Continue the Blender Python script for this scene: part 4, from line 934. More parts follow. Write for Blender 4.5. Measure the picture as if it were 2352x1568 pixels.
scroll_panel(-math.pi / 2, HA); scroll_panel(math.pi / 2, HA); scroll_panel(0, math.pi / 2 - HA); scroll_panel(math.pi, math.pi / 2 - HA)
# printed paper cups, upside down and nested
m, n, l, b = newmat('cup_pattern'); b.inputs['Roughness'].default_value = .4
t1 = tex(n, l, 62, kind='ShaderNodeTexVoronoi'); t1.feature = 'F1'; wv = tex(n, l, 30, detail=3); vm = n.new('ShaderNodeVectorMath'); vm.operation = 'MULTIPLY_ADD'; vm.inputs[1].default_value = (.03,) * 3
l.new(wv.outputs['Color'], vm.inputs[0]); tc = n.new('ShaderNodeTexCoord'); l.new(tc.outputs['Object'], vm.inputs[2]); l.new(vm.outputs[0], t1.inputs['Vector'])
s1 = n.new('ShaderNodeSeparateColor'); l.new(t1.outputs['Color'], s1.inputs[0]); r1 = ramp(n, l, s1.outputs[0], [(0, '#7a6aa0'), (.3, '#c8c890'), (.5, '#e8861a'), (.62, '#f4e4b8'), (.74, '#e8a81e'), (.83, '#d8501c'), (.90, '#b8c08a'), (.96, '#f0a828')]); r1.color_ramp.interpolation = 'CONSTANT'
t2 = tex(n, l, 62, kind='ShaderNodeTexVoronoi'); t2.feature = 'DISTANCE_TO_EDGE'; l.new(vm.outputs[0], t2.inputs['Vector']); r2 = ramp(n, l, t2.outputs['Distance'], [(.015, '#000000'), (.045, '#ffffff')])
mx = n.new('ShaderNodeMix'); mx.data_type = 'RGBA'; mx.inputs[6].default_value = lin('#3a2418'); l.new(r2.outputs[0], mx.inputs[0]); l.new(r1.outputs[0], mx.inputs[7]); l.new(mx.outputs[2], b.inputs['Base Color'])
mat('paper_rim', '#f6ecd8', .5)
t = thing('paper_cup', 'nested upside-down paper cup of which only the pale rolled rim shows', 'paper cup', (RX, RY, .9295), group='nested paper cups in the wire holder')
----
## Task brief
Take the listing above and set it down exactly.

## The result
Continue the Blender Python script for this scene: part 4, from line 934. More parts follow. Write for Blender 4.5. Measure the picture as if it were 2352x1568 pixels.
scroll_panel(-math.pi / 2, HA); scroll_panel(math.pi / 2, HA); scroll_panel(0, math.pi / 2 - HA); scroll_panel(math.pi, math.pi / 2 - HA)
# printed paper cups, upside down and nested
m, n, l, b = newmat('cup_pattern'); b.inputs['Roughness'].default_value = .4
t1 = tex(n, l, 62, kind='ShaderNodeTexVoronoi'); t1.feature = 'F1'; wv = tex(n, l, 30, detail=3); vm = n.new('ShaderNodeVectorMath'); vm.operation = 'MULTIPLY_ADD'; vm.inputs[1].default_value = (.03,) * 3
l.new(wv.outputs['Color'], vm.inputs[0]); tc = n.new('ShaderNodeTexCoord'); l.new(tc.outputs['Object'], vm.inputs[2]); l.new(vm.outputs[0], t1.inputs['Vector'])
s1 = n.new('ShaderNodeSeparateColor'); l.new(t1.outputs['Color'], s1.inputs[0]); r1 = ramp(n, l, s1.outputs[0], [(0, '#7a6aa0'), (.3, '#c8c890'), (.5, '#e8861a'), (.62, '#f4e4b8'), (.74, '#e8a81e'), (.83, '#d8501c'), (.90, '#b8c08a'), (.96, '#f0a828')]); r1.color_ramp.interpolation = 'CONSTANT'
t2 = tex(n, l, 62, kind='ShaderNodeTexVoronoi'); t2.feature = 'DISTANCE_TO_EDGE'; l.new(vm.outputs[0], t2.inputs['Vector']); r2 = ramp(n, l, t2.outputs['Distance'], [(.015, '#000000'), (.045, '#ffffff')])
mx = n.new('ShaderNodeMix'); mx.data_type = 'RGBA'; mx.inputs[6].default_value = lin('#3a2418'); l.new(r2.outputs[0], mx.inputs[0]); l.new(r1.outputs[0], mx.inputs[7]); l.new(mx.outputs[2], b.inputs['Base Color'])
mat('paper_rim', '#f6ecd8', .5)
t = thing('paper_cup', 'nested upside-down paper cup of which only the pale rolled rim shows', 'paper cup', (RX, RY, .9295), group='nested paper cups in the wire holder')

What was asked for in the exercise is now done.